Historic Flodigarry route restored by contractors in Skye Ecomuseum project

MAJOR restoration work on a historic and popular route in Staffin has been completed.

The upgrade of the badly eroded Flodigarry to Quiraing footpath, by Loch Langaig, was carried out by a team of path contractors from the Isle of Arran.

It was originally an old cart track used by crofters to collect their peats and is still used to gather sheep from the hill grazings. However, the path surface had badly deteriorated in recent years through blocked ditches, water damage and heavy footfall and was damaging the protected landscape.

A hardy team from Arran Footpaths and Forestry Ltd has now completed the contract, which started in January despite facing tough work conditions including snow, sub-zero temperatures, heavy rain and high winds.

BEFORE: the badly damaged path.

It involved extensive re-surfacing, ditching and pitching to keep water off the route, which is key to every path’s durability, and a significant amount of landscaping. Scottish Natural Heritage gave its consent for the works to be carried out as the area lies within a Special Site of Scientific Interest.

The work is part of Staffin Community Trust’s (SCT) Skye Ecomuseum. It is an outdoor museum with ‘no walls and a roofless sky’ and includes a footpath network across the district, a viewing platform, parking and physical interpretation illustrating the area’s special features and heritage.

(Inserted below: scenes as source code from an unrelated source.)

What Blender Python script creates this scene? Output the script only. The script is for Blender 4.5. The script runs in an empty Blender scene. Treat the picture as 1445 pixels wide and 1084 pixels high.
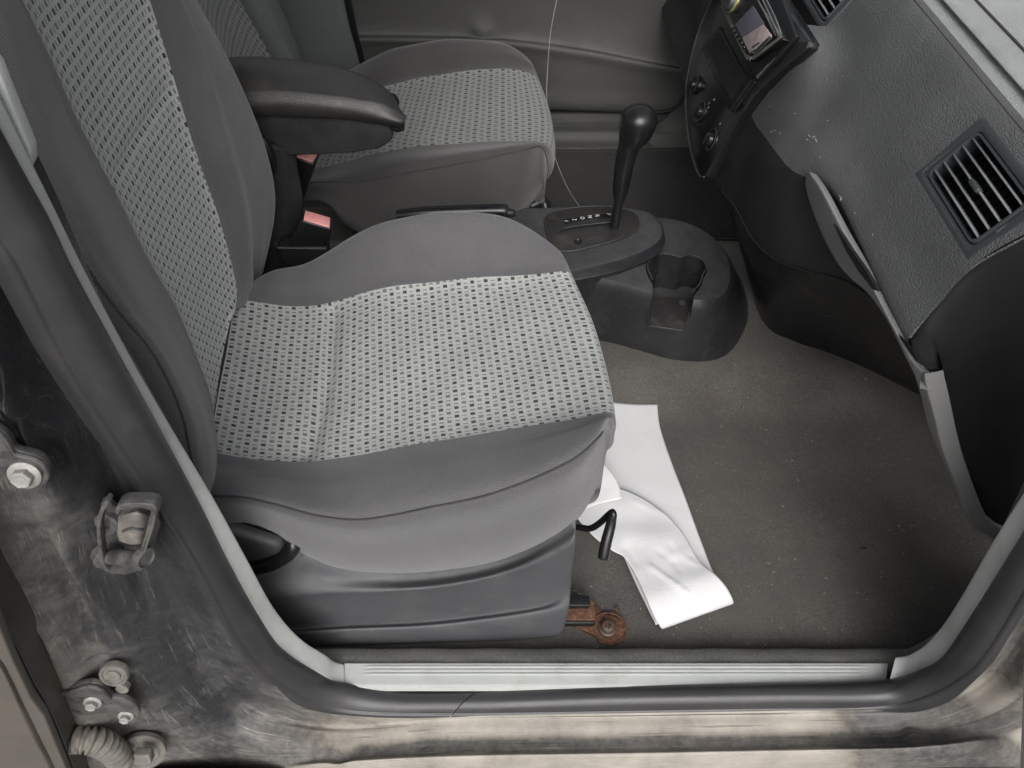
import bpy, bmesh, math, random
import numpy as np
from mathutils import Vector, Matrix
random.seed(7)
SC = bpy.context.scene
COL = SC.collection
# ---------------- camera ----------------
PITCH = math.radians(48.5); CAM = (0.0, -0.41, 1.035); FPX = 1085.0
cd = bpy.data.cameras.new("camera"); cam = bpy.data.objects.new("camera", cd); COL.objects.link(cam)
cd.sensor_width = 36.0; cd.lens = FPX/1445*36; cd.clip_start = 0.02; cd.clip_end = 500
cam.location = CAM; cam.rotation_euler = (math.radians(90)-PITCH, 0, 0)
SC.camera = cam
# ---------------- world, sun, exposure ----------------
W = bpy.data.worlds.new("World"); SC.world = W; W.use_nodes = True
nt = W.node_tree; bg = nt.nodes["Background"]
sky = nt.nodes.new("ShaderNodeTexSky"); sky.sky_type = 'NISHITA'; sky.sun_disc = False
SUN_EL, SUN_AZ = 43.0, 176.0     # azimuth of the direction towards the sun, clockwise from +Y
sky.sun_elevation = math.radians(SUN_EL); sky.sun_rotation = math.radians(SUN_AZ)
sky.air_density = 0.6; sky.dust_density = 6.0; sky.ozone_density = 0.6
hs = nt.nodes.new('ShaderNodeHueSaturation'); hs.inputs['Saturation'].default_value = 0.30   # overcast: nearly colourless sky
nt.links.new(sky.outputs[0], hs.inputs['Color']); nt.links.new(hs.outputs[0], bg.inputs[0]); bg.inputs[1].default_value = 0.15
sd = bpy.data.lights.new("sun", 'SUN'); sd.energy = 0.90; sd.angle = math.radians(45); sd.color = (.985, 1.0, 1.0)
sun = bpy.data.objects.new("sun", sd); COL.objects.link(sun)
az = math.radians(SUN_AZ); el = math.radians(SUN_EL)
sv = Vector((math.sin(az)*math.cos(el), math.cos(az)*math.cos(el), math.sin(el)))
sun.rotation_euler = sv.to_track_quat('Z', 'Y').to_euler()
SC.view_settings.view_transform = 'Standard'; SC.view_settings.look = 'None'
SC.view_settings.exposure = 0.5; SC.view_settings.gamma = 1; SC.view_settings.use_curve_mapping = False
# ---------------- point lookup: a photo point on a real plane ----------------
cF = np.array((0, math.cos(PITCH), -math.sin(PITCH))); cU = np.array((0, math.sin(PITCH), math.cos(PITCH)))
cR = np.array((1.0, 0, 0)); cC = np.array(CAM)
def P(px, py, x=None, y=None, z=None, pl=None):
    d = cR*((px-722)/FPX) + cF + cU*((542-py)/FPX)
    if pl is not None:
        n = np.array(pl[:3]); t = (pl[3]-n@cC)/(n@d)
    elif x is not None: t = (x-cC[0])/d[0]
    elif y is not None: t = (y-cC[1])/d[1]
    else: t = (z-cC[2])/d[2]
    return cC + t*d
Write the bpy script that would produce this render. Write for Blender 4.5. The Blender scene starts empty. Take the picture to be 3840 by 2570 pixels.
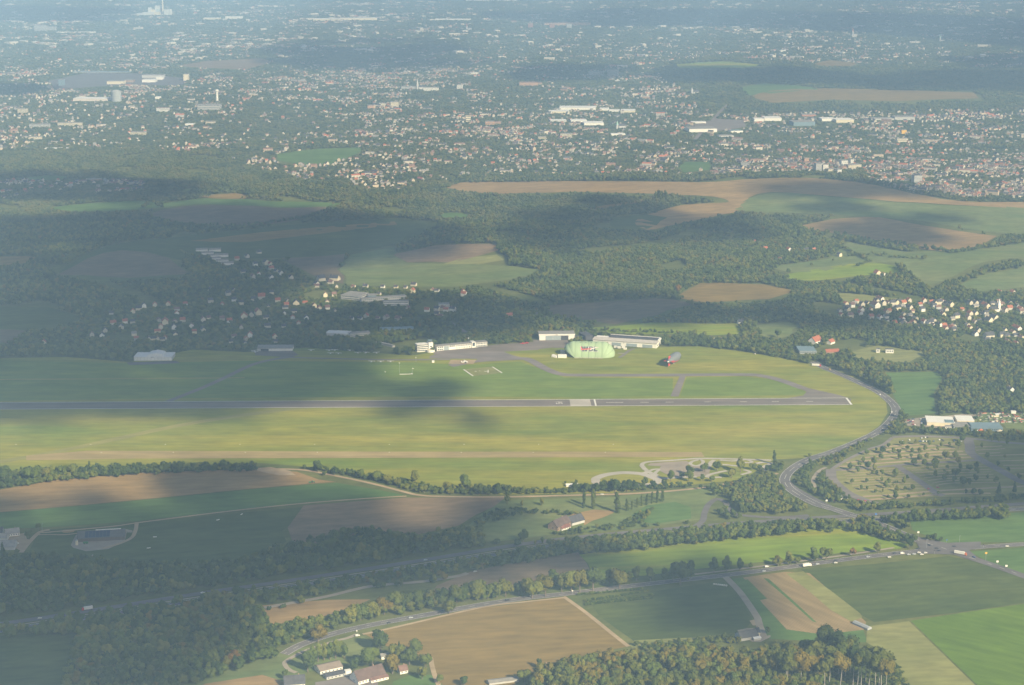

The new surface will take time to firm up and dry out while the landscaping work will be more evident once the grass starts growing.

AFTER: a significant improvement.

SCT chairman Sandy Ogilvie said: “The poor surface and damage to the landscape has been highlighted to the trust for several years and we’re is very pleased at the completion of the works. A lot of time and effort went into submitting the project funding application, the tender process and managing the works. We are thankful to the Flodigarry township and Kilmuir Estate for their support from the outset and are sure the route will be well used by crofters, local residents and walkers for years to come.”

Scott Murdoch, the owner of Arran Footpaths and Forestry Ltd, said: “Arran Footpaths were delighted to be part of this project. Skye is very special place and to be able to improve access and prevent erosion in one of its most beautiful locations was an honour. We appreciate the effort that went into getting this project off the ground and are delighted to have been able to successfully complete a good quality footpath that sits well within its surroundings.”

“We established a good rapport with our machine sub-contractor Ian MacDonald, of Staffin Groundworks, who helped us greatly with his skills and local knowledge.”

New stile above Loch Hasco, with Loch Langaig, Flodigarry Island & Staffin Bay beyond

SCT is respectfully asking all users, particularly those with ATVs and push bikes, to avoid using the new surface until it beds down. And SCT is also reminding path users, both visitors and locals, that Staffin remains an active crofting community, particularly with lambing now underway. The route to the Quiraing, and indeed all of the Trotternish Ridge, is croftland grazed by valuable sheep and cattle. Dogs must be kept under control at all times.

A new stile was installed by the Arran contractors which has a pull-up lever so that dog owners can usher their animals safely through. The Flodigarry crofters had grown alarmed at the damage to the stock fences which were damaged by walkers trying to get their dogs through.

Meanwhile, McGowan Ltd has now started constructing another historic Staffin route, linking the townships of Grealin and Lealt.

The Grealin route includes part of an old railway track used when the diatomite industry was running in Lealt and has views across to Sgurr a’ Mhadaidh Ruadh (Hill of The Red Fox). The line was shown in an Ordnance Survey map in the 1890s.

Work underway on Grealin-Lealt.

When the 900-metre long path is opened, SCT will be encouraging walkers to leave their vehicles at the Lealt gorge car park.

A full ecomuseum activity programme is being delivered by SCT’s Angus Murray, who is the project manager. It will involve working closely with Skye primary schools (including Staffin and Kilmuir pupils) and Portree High on an educational pack learning about wildlife, geology, heritage and the environment. Angus will also be organising more health walks for older Staffin residents using the path.

The ecomuseum is supported by the National Heritage Lottery Fund, Coastal Communities Fund and SSE Sustainable Development Fund.